Irrigators and graziers have another murky method of stealing water: the harvesting of water. not directly from rivers, but from floodplains. Decent rains cause the Macquarie River to spill over into the vast Macquarie Marshes, an internationally significant breeding ground for waterbirds. The overflow into these wetlands is eventually supposed to drain back into the river system. But businesses can manipulate the water’s movement, and in ways more insidious than pumping. The flat landscape allows relatively slight structures—roads, inclines, channels and levee banks—to redirect much of the water onto farmland for absorption or damming.

Authorities have shown little interest in measuring floodplain harvesting. As river ecologist Richard Kingsford told the ABC, “There are very few places where we have an accurate estimate of how much water is being taken from the floodplain”.
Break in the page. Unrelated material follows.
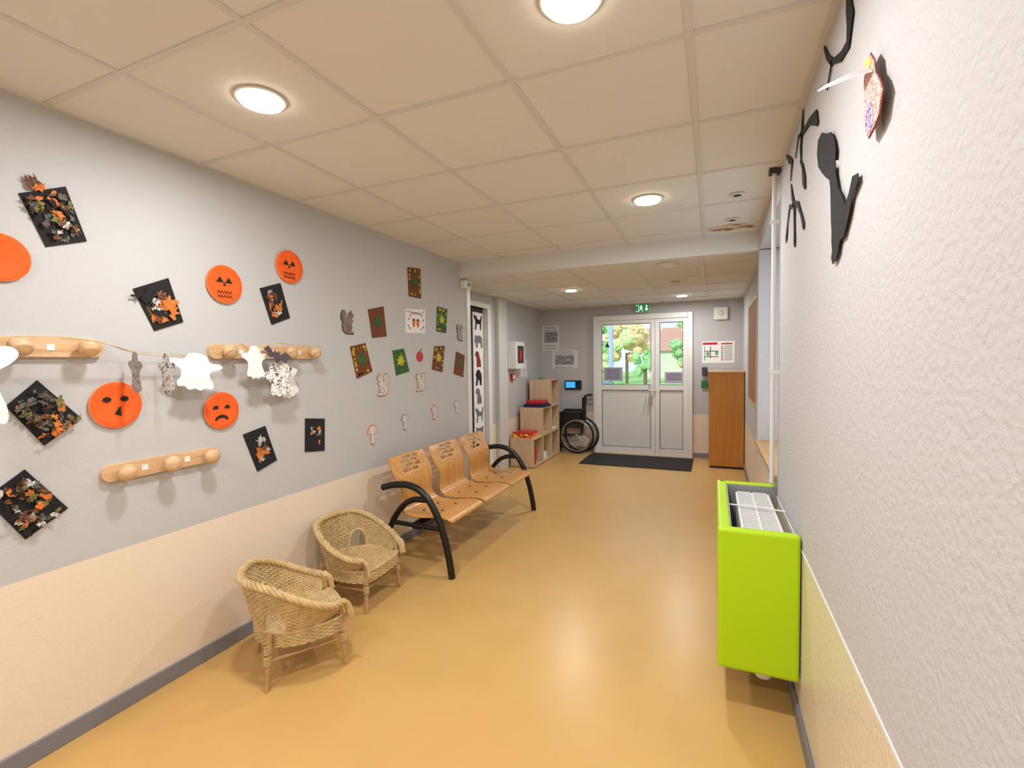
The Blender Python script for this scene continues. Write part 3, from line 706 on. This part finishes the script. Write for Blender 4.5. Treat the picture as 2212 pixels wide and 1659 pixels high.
AN=[[(-.4,-.5),(-.3,-.1),(-.35,.1),(-.5,.3),(-.45,.5),(-.3,.35),(-.15,.38),(-.1,.2),(.25,.15),(.4,.45),(.5,.4),(.4,0),(.35,-.5),(.25,-.5),(.2,-.12),(-.15,-.12),(-.25,-.5)],
[(-.5,-.4),(-.45,.1),(-.35,.35),(-.1,.3),(.2,.35),(.45,.2),(.5,-.45),(.3,-.45),(.25,-.15),(-.05,-.15),(-.1,-.45),(-.28,-.45),(-.32,-.1),(-.42,-.1)],
[(-.25,-.5),(-.25,.1),(-.45,.25),(-.3,.5),(0,.48),(.1,.2),(.25,-.1),(.3,-.5)],
[(-.4,-.5),(-.3,0),(-.4,.2),(-.2,.5),(.05,.5),(.3,.25),(.35,-.1),(.3,-.5),(.1,-.5),(.05,-.15),(-.1,-.15),(-.2,-.5)],
[(-.3,-.45),(-.4,0),(-.45,.4),(-.2,.3),(.2,.3),(.45,.4),(.4,0),(.3,-.45)]]
for i,(k,m) in enumerate(((0,M_blackp),(1,gre),(2,bro),(3,M_blackp),(2,gre),(0,gre),(4,gre))):
    animal(AN[k],5.41,2.0-.235*i,.2,m)
ex=grp('fire_extinguisher_cabinet')
box('case',XB+.001,-2.58,6.24,6.57,1.39,1.78,M_white,ex,.006)
box('window_front',-2.582,-2.577,6.29,6.52,1.47,1.72,mat('dark_glass',(50,42,44),.2),ex)
box('canister',-2.578,-2.574,6.36,6.44,1.50,1.66,M_red,ex)
cp=grp('fire_call_point'); box('body',XB+.001,XB+.04,6.33,6.43,1.22,1.32,M_red,cp,.004); box('face',XB+.039,XB+.043,6.35,6.41,1.24,1.30,M_white,cp)
def notice(name,wall,a0,a1,z0,z1,m=M_paper,lines=8,pic=None,off=.003):
    g=grp(name)
    wpoly('sheet',wall,[(a0,z0),(a1,z0),(a1,z1),(a0,z1)],m,g,off,off)
    W_=a1-a0;H=z1-z0
    if pic: 
        wpoly('picture',wall,[(a0+W_*pic[0],z0+H*pic[2]),(a0+W_*pic[1],z0+H*pic[2]),(a0+W_*pic[1],z0+H*pic[3]),(a0+W_*pic[0],z0+H*pic[3])],pic[4],g,off+.001,.001)
    for i in range(lines):
        z=z1-H*(.08+.84*i/max(1,lines-1))
        if pic and z0+H*pic[2]-.01<z<z0+H*pic[3]+.01: continue
        wpoly('text_line',wall,[(a0+W_*.1,z),(a1-W_*random.uniform(.1,.3),z),(a1-W_*.2,z-H*.022),(a0+W_*.1,z-H*.022)],M_text,g,off+.001,.001)
    return g
M_photo=collage('newsprint_photo',[(150,152,156),(90,92,98),(200,202,206),(60,60,64)],40,.45)
M_news=mat('news_grey',(214,216,218),.8)
notice('newspaper_clipping','E',-2.67,-2.38,1.68,2.09,M_news,9,(.1,.9,.30,.75,M_photo))
notice('newspaper_clipping','E',-2.50,-2.06,1.37,1.67,M_news,8,(.1,.85,.2,.72,M_photo))
notice('wall_notice','B',6.75,7.0,1.25,1.52)
ev=notice('evacuation_plan','E',-.16,.28,1.43,1.75,M_paper,0)
M_pgn=mat('plan_green',(90,160,110),.8);M_prd=mat('plan_red',(190,50,50),.8)
for q,mm in (((-.15,.05,1.70,1.735),M_prd),((-.13,-.12,1.47,1.68),M_pgn),((-.13,.06,1.60,1.61),M_text),((-.13,.06,1.52,1.53),M_text),((-.05,-.04,1.50,1.68),M_text),((.02,.06,1.55,1.60),M_pgn),((-.10,-.06,1.54,1.59),M_pgn),((.10,.25,1.70,1.72),M_prd)):
    wpoly('plan_mark','E',[(q[0],q[2]),(q[1],q[2]),(q[1],q[3]),(q[0],q[3])],mm,ev,.0045,.001)
for i in range(8):
    z=1.68-.028*i; wpoly('legend','E',[(.10,z),(.125,z),(.125,z-.016),(.10,z-.016)],M_prd if i%2 else M_pgn,ev,.0045,.001); wpoly('legend_text','E',[(.14,z-.004),(.25,z-.004),(.25,z-.011),(.14,z-.011)],M_text,ev,.0045,.001)
notice('wall_notice','R2',4.6,4.85,1.5,1.8)
t=grp('time_clock_terminal')
box('body',-2.28,-2.0,7.60,7.639,1.02,1.17,M_black,t,.006); box('screen',-2.26,-2.10,7.597,7.601,1.05,1.15,mat('lcd_blue',(60,170,240),.3,emit=.8),t)
sm=grp('wall_siren'); box('body',.0,.19,7.59,7.639,2.06,2.25,M_white,sm,.02); lathe('sounder',[(.04,0),(.04,.004),(.03,.006)],(.095,7.59,2.155),(0,-1,0),mat('offwhite',(214,210,200),.4),sm)
hs=grp('hand_sanitiser_dispenser'); box('body',-.16,-.09,7.58,7.639,1.25,1.37,mat('dark_grey_plastic',(60,58,80),.5),hs,.008)
bg=grp('green_door_release'); box('body',-.17,-.08,7.60,7.639,1.07,1.17,mat('green_plastic',(20,120,50),.4),bg,.006)

# ---------------------------------------------------------------- ceiling fixtures
M_lamp=mat('lamp_diffuser',(255,248,225),.5,emit=16)
M_off=mat('lamp_unlit',(225,222,216),.4)
def downlight(x,y,z,lit=True,P=16.5,r=.078):
    g=grp('ceiling_downlight')
    lathe('bezel',[(r+.014,0),(r+.012,.004),(r+.002,.006)],(x,y,z+.001),(0,0,-1),M_white,g,40)
    lathe('diffuser',[(r,.004),(r*.95,.016),(r*.5,.020),(.001,.021)],(x,y,z+.001),(0,0,-1),M_lamp if lit else M_off,g,40)
    if lit:
        l=bpy.data.lights.new('bulb','AREA');l.shape='DISK';l.size=2*r;l.energy=P;l.color=(1,.99,.985)
        o=bpy.data.objects.new('bulb',l);o.location=(x,y,z-.022);link(o,g)
for x,y in ((-1.58,1.33),(-.37,1.33),(-.385,3.12),(-1.58,-.48),(-.37,-.48),(-.37,-2.28)): downlight(x,y,ZC)  # last three are unseen lamps behind the camera, added to lift exposure
downlight(-1.62,5.71,ZC2,P=16,r=.07); downlight(-.40,6.90,ZC2,P=15,r=.07)
downlight(-.40,4.62,ZC2,False,r=.085)
sd=grp('smoke_detector'); lathe('base',[(.05,0),(.05,.02),(.035,.04),(.001,.045)],(-.40,5.70,ZC2),(0,0,-1),M_off,sd)
for x,y in ((.13,3.27),(.12,3.83)):
    g=grp('ceiling_spot_socket'); lathe('ring',[(.045,0),(.045,.004),(.03,.006)],(x,y,ZC),(0,0,-1),M_off,g); lathe('core',[(.028,.004),(.02,.008)],(x,y,ZC),(0,0,-1),M_black,g)

# ---------------------------------------------------------------- outdoors
box('ground_outside_lawn',-30,30,7.85,70,-.15,-.05,mat('lawn',(150,200,110),.9,var=.25,vscale=1.5))
box('ground_outside_paving',-6,4,7.8,11,-.12,-.03,mat('paving',(170,172,174),.8,var=.1))
pc=grp('porch_frame')
M_pf=mat('porch_blue_grey',(180,208,226),.5)
boxes('posts',[(-2.3,-2.2,9.6,9.7,-.03,2.5),(-1.95,-1.88,9.6,9.7,-.03,2.5),(-.30,-.2,9.6,9.7,-.03,2.5),(-2.3,-.2,9.6,9.7,2.35,2.45),(-2.3,-1.88,9.62,9.68,1.0,1.06)],M_pf,pc)
def tree(x,y,h,m):
    g=grp('garden_tree'); tube('trunk',[(x,y,-.05),(x,y,h*.5)],.10,mat('bark',(120,100,84),.9),g)
    ms_=m if isinstance(m,tuple) else (m,)
    for i in range(26):
        bm=bmesh.new();bmesh.ops.create_icosphere(bm,subdivisions=3,radius=h*.10*random.uniform(.6,1.2))
        for v in bm.verts: v.co*=1+random.uniform(-.22,.22)
        me=bpy.data.meshes.new('foliage');bm.to_mesh(me);bm.free();me.materials.append(ms_[i%len(ms_)])
        o=bpy.data.objects.new('foliage',me);o.location=(x+random.uniform(-.3,.3)*h,y+random.uniform(-.2,.2)*h,h*random.uniform(.38,.95));link(o,g)
ta=mat('foliage_autumn',(240,204,154),.9,var=.2,vscale=3); tg=mat('foliage_green',(164,206,144),.9,var=.25,vscale=3); ty=mat('foliage_yellow',(220,226,170),.9,var=.2,vscale=3)
for x,y,h,m in ((-5.3,32,4.0,(ta,ta,ty)),(-9.5,40,4.6,tg),(-1.2,46,5.0,(tg,ty)),(-11,36,4.2,(tg,ty)),(1.5,50,5,tg),(-3.6,28,2.2,tg),(-7,30,2.6,(tg,ty)),(-1.6,34,3.0,(tg,tg,ta)),(-4,50,5,tg)): tree(x,y,h,m)
ho=grp('neighbour_house'); box('walls',-5.6,-1.0,43,47,-.05,2.4,mat('house_render',(224,214,196),.8),ho)
meshobj('roof',[(-5.9,42.7,2.3),(-.7,42.7,2.3),(-.7,47.3,2.3),(-5.9,47.3,2.3),(-5.9,45,4.4),(-.7,45,4.4)],[(0,1,5,4),(2,3,4,5),(0,4,3),(1,2,5),(0,3,2,1)],mat('roof_tile',(200,150,130),.8),ho)
sl_=bpy.data.lights.new('sun','SUN');sl_.energy=2.6;sl_.angle=.02;so=bpy.data.objects.new('sun',sl_);link(so)
so.rotation_euler=Vector((-.25,-.8,.6)).to_track_quat('Z','Y').to_euler()

wd=bpy.data.worlds.new('sky');sc.world=wd;wd.use_nodes=True
bg=wd.node_tree.nodes['Background'];bg.inputs[0].default_value=(.80,.91,1,1);bg.inputs[1].default_value=1.35

# ---------------------------------------------------------------- camera
yaw,pit,rol=.40203,.04499,-.01501
fw=Vector((-math.sin(yaw)*math.cos(pit),math.cos(yaw)*math.cos(pit),-math.sin(pit)))
rt=Vector((math.cos(yaw),math.sin(yaw),0));up=rt.cross(fw)
r2=math.cos(rol)*rt+math.sin(rol)*up;u2=-math.sin(rol)*rt+math.cos(rol)*up
cam=bpy.data.cameras.new('camera');co=bpy.data.objects.new('camera',cam);link(co)
m=Matrix((r2,u2,-fw)).transposed().to_4x4();m.translation=(0,0,1.48);co.matrix_world=m
cam.sensor_width=36;cam.lens=36*1025.453/2212;cam.clip_start=.02;cam.clip_end=300
sc.camera=co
Water theft occasionally results in penalties for irrigators, but the government and water authorities have in effect been complicit. The Murray-Darling Basin Plan, initiated in 2012 and overseen by the Murray-Darling Basin Authority (MDBA), has been a colossal sham. Fundamentally business-focussed, its disinterest in genuine environmental outcomes was evident from the start with the MDBA’s refusal to factor climate change impacts into its planning. For a decade, the MDBA regime has enriched a few major cotton growers while allowing the rivers to dwindle.

A striking example is the cooperation between the government and the agribusiness Webster Limited, chaired by the well-connected Chris Corrigan of waterfront union-busting fame. Webster was handed $41 million by the government under the water infrastructure scheme, helping the company pay for a $78 million expansion of its nut and cotton empire in the Murrumbidgee Valley.

More than $4 billion in such funds has been granted to irrigators under the scheme, which constitutes a major part of the $13 billion Basin Plan. The MDBA’s pretence is that farms, in return for their water rights, will build water-saving infrastructure to the benefit of the environment. In reality, the funds only help boost irrigation. Webster has built several new monster dams, trapping water that would previously have flowed past its farms and through the basin. Webster’s investors, meanwhile, have reaped millions in profit.

Cronyism, corruption and outright theft are draining the rivers dry. Mild reforms or personnel changes won’t be enough to halt the basin’s decline.

Perhaps the main, underlying, factor driving water crimes in the basin is a structural one: the growing of extremely water-intensive crops like cotton, rice and almonds, in areas that are too dry for them. Companies producing cotton are extending their huge plantations outwards from the rivers—ever further into more arid parts of northern New South Wales and southern Queensland—and pumping more water to make it possible.

Anyone taking a medium to long-term view will recognise that these commodities simply shouldn’t be grown in these regions. But capitalists take a short-term view. The most important thing to them is to grow whatever crop is most lucrative, take unused land however arid, seize whatever water still exists and deliver maximum dividends to shareholders.

Rivers and soils have their own laws and limits as to what they can sustain. But when an economic system’s defining goal is the endless accumulation of profits, the bounds of nature will never be respected. Capitalism is a juggernaut which knows no law apart from its drive to exponential self-expansion. That rice crops are naturally more suitable to certain Asian climates is not of concern to a firm’s balance sheets—if it can be sold for a sufficient profit, rice will be farmed along the Murray.

Capitalism’s thirst cannot be quenched. If we don't fight for a different system, the rivers that sustain life on this continent could one day run dry for good.